» DIRECTIONS:
Please retype the data in full and exactly; the pictures are not part of the copy.

====== DATA BLOCK ======

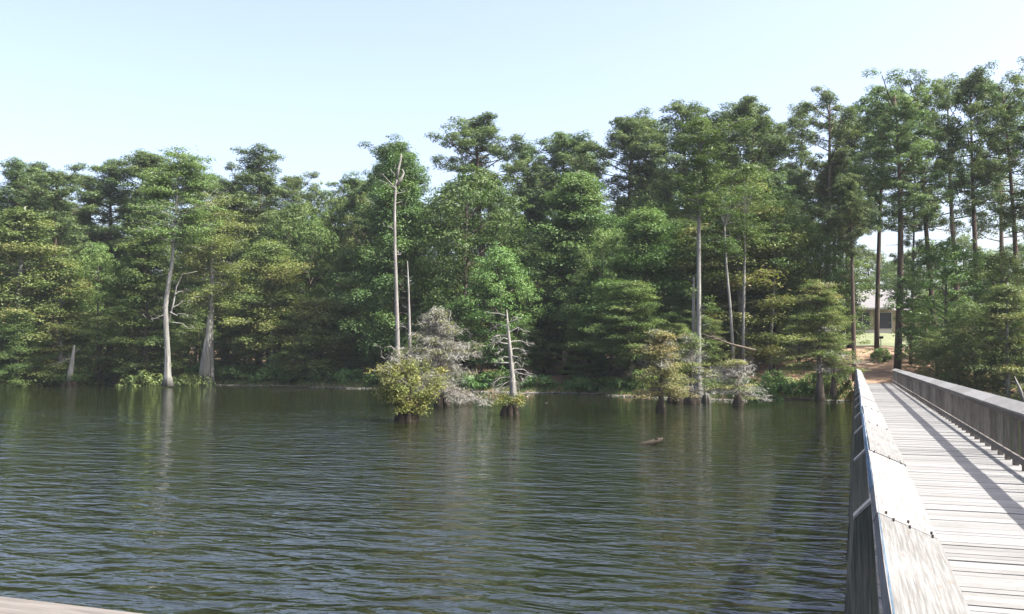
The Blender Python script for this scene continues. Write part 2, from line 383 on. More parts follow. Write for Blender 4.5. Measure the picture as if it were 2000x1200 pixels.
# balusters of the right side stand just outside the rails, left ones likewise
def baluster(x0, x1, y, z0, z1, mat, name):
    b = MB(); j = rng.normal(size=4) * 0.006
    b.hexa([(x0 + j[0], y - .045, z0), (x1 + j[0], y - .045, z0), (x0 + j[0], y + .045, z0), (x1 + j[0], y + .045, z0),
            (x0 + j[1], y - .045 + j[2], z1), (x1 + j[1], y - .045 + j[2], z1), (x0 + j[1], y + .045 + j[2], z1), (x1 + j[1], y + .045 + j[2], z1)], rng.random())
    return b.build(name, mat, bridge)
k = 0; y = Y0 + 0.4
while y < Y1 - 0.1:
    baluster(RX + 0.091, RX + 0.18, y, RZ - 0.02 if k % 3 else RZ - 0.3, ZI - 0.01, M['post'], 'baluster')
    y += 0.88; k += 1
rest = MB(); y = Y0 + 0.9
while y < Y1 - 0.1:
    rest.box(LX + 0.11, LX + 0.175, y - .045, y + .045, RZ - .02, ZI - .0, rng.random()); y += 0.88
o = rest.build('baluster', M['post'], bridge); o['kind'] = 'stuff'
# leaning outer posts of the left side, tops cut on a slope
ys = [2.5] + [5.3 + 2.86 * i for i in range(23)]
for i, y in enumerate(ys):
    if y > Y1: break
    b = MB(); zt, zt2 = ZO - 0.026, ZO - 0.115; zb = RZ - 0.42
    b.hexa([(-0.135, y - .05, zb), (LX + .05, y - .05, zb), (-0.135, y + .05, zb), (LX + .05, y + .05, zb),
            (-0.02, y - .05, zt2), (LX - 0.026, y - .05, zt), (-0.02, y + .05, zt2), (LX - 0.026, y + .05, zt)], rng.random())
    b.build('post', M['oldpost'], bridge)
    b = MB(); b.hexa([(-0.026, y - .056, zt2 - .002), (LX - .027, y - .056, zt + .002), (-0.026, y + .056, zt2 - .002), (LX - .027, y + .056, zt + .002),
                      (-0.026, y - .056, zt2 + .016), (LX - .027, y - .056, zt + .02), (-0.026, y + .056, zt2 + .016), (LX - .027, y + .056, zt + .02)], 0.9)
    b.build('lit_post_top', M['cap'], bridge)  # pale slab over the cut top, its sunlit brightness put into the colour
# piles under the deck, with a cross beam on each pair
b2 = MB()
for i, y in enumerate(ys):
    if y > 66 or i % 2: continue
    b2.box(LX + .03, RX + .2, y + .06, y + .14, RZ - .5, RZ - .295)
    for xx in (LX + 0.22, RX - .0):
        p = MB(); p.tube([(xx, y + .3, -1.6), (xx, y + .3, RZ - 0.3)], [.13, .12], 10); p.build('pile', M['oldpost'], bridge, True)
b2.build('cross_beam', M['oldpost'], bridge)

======

» PROBLEM SOLUTION:
The Blender Python script for this scene continues. Write part 2, from line 383 on. More parts follow. Write for Blender 4.5. Measure the picture as if it were 2000x1200 pixels.
# balusters of the right side stand just outside the rails, left ones likewise
def baluster(x0, x1, y, z0, z1, mat, name):
    b = MB(); j = rng.normal(size=4) * 0.006
    b.hexa([(x0 + j[0], y - .045, z0), (x1 + j[0], y - .045, z0), (x0 + j[0], y + .045, z0), (x1 + j[0], y + .045, z0),
            (x0 + j[1], y - .045 + j[2], z1), (x1 + j[1], y - .045 + j[2], z1), (x0 + j[1], y + .045 + j[2], z1), (x1 + j[1], y + .045 + j[2], z1)], rng.random())
    return b.build(name, mat, bridge)
k = 0; y = Y0 + 0.4
while y < Y1 - 0.1:
    baluster(RX + 0.091, RX + 0.18, y, RZ - 0.02 if k % 3 else RZ - 0.3, ZI - 0.01, M['post'], 'baluster')
    y += 0.88; k += 1
rest = MB(); y = Y0 + 0.9
while y < Y1 - 0.1:
    rest.box(LX + 0.11, LX + 0.175, y - .045, y + .045, RZ - .02, ZI - .0, rng.random()); y += 0.88
o = rest.build('baluster', M['post'], bridge); o['kind'] = 'stuff'
# leaning outer posts of the left side, tops cut on a slope
ys = [2.5] + [5.3 + 2.86 * i for i in range(23)]
for i, y in enumerate(ys):
    if y > Y1: break
    b = MB(); zt, zt2 = ZO - 0.026, ZO - 0.115; zb = RZ - 0.42
    b.hexa([(-0.135, y - .05, zb), (LX + .05, y - .05, zb), (-0.135, y + .05, zb), (LX + .05, y + .05, zb),
            (-0.02, y - .05, zt2), (LX - 0.026, y - .05, zt), (-0.02, y + .05, zt2), (LX - 0.026, y + .05, zt)], rng.random())
    b.build('post', M['oldpost'], bridge)
    b = MB(); b.hexa([(-0.026, y - .056, zt2 - .002), (LX - .027, y - .056, zt + .002), (-0.026, y + .056, zt2 - .002), (LX - .027, y + .056, zt + .002),
                      (-0.026, y - .056, zt2 + .016), (LX - .027, y - .056, zt + .02), (-0.026, y + .056, zt2 + .016), (LX - .027, y + .056, zt + .02)], 0.9)
    b.build('lit_post_top', M['cap'], bridge)  # pale slab over the cut top, its sunlit brightness put into the colour
# piles under the deck, with a cross beam on each pair
b2 = MB()
for i, y in enumerate(ys):
    if y > 66 or i % 2: continue
    b2.box(LX + .03, RX + .2, y + .06, y + .14, RZ - .5, RZ - .295)
    for xx in (LX + 0.22, RX - .0):
        p = MB(); p.tube([(xx, y + .3, -1.6), (xx, y + .3, RZ - 0.3)], [.13, .12], 10); p.build('pile', M['oldpost'], bridge, True)
b2.build('cross_beam', M['oldpost'], bridge)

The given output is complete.